• Instructions to follow
Each record below should appear again exactly as written.

• Saved entries

########

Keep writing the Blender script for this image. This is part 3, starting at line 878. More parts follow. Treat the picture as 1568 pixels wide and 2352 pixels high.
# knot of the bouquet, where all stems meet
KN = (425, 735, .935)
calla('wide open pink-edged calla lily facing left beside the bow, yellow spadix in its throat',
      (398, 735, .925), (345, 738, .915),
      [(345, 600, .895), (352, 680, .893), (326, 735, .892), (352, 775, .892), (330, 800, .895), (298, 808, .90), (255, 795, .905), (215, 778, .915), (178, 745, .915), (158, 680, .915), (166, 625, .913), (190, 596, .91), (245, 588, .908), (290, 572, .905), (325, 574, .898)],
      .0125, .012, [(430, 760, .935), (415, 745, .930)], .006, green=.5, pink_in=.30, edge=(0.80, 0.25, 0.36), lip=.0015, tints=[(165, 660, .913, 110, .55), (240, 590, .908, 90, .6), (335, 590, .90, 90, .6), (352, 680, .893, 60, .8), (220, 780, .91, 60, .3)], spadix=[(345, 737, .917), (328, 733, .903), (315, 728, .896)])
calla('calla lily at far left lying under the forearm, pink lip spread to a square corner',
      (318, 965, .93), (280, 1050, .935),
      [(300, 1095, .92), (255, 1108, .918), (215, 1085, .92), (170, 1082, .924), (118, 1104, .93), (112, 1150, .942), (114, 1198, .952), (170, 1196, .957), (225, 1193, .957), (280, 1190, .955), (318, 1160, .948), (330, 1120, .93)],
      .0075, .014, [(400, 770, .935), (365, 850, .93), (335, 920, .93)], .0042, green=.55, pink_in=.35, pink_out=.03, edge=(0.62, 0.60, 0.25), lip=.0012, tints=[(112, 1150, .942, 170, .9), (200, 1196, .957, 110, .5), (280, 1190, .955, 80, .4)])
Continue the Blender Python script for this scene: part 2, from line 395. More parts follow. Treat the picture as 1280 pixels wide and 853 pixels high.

########

• Final result
Keep writing the Blender script for this image. This is part 3, starting at line 878. More parts follow. Treat the picture as 1568 pixels wide and 2352 pixels high.
# knot of the bouquet, where all stems meet
KN = (425, 735, .935)
calla('wide open pink-edged calla lily facing left beside the bow, yellow spadix in its throat',
      (398, 735, .925), (345, 738, .915),
      [(345, 600, .895), (352, 680, .893), (326, 735, .892), (352, 775, .892), (330, 800, .895), (298, 808, .90), (255, 795, .905), (215, 778, .915), (178, 745, .915), (158, 680, .915), (166, 625, .913), (190, 596, .91), (245, 588, .908), (290, 572, .905), (325, 574, .898)],
      .0125, .012, [(430, 760, .935), (415, 745, .930)], .006, green=.5, pink_in=.30, edge=(0.80, 0.25, 0.36), lip=.0015, tints=[(165, 660, .913, 110, .55), (240, 590, .908, 90, .6), (335, 590, .90, 90, .6), (352, 680, .893, 60, .8), (220, 780, .91, 60, .3)], spadix=[(345, 737, .917), (328, 733, .903), (315, 728, .896)])
calla('calla lily at far left lying under the forearm, pink lip spread to a square corner',
      (318, 965, .93), (280, 1050, .935),
      [(300, 1095, .92), (255, 1108, .918), (215, 1085, .92), (170, 1082, .924), (118, 1104, .93), (112, 1150, .942), (114, 1198, .952), (170, 1196, .957), (225, 1193, .957), (280, 1190, .955), (318, 1160, .948), (330, 1120, .93)],
      .0075, .014, [(400, 770, .935), (365, 850, .93), (335, 920, .93)], .0042, green=.55, pink_in=.35, pink_out=.03, edge=(0.62, 0.60, 0.25), lip=.0012, tints=[(112, 1150, .942, 170, .9), (200, 1196, .957, 110, .5), (280, 1190, .955, 80, .4)])
Continue the Blender Python script for this scene: part 2, from line 395. More parts follow. Treat the picture as 1280 pixels wide and 853 pixels high.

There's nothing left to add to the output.